Paulo 6º não se opõe ao uso de métodos naturais de contracepção, baseados na abstenção de relações sexuais quando a mulher está em seu período fértil, porque tal abordagem levaria em conta a natureza intrínseca do ser humano e seria um sinal da compreensão mútua dos ciclos e das necessidades de cada membro do casal. A encíclica também admite o uso de contraceptivos artificiais para fins terapêuticos, de maneira que impedir uma gravidez não seja o objetivo real, mas apenas um subproduto do emprego deles.

As ideias presentes em “Humanae Vitae” foram chanceladas e aprofundadas durante o pontificado de João Paulo 2º, em especial numa série de conferências do papa, feitas entre o fim dos anos 1970 e o começo dos anos 1980, reunidas como a “Teologia do Corpo” do papa da Europa Oriental.

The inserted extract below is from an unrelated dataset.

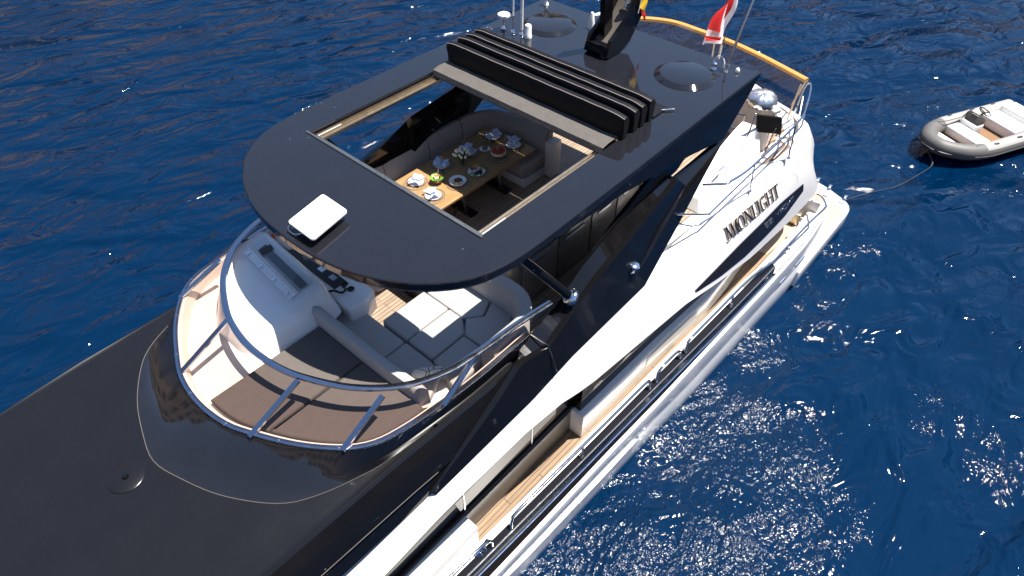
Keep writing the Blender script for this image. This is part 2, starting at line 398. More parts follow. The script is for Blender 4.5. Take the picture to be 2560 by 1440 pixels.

João Paulo 2º defende, entre outras coisas, que a separação rígida entre corpo e alma é alheia ao pensamento cristão autêntico. Haveria uma união muito mais profunda entre essas duas realidades, o que significa que a dimensão espiritual da união amorosa e sexual entre marido e mulher teria um papel profundo que não deveria ser maculado pelo uso de anticoncepcionais.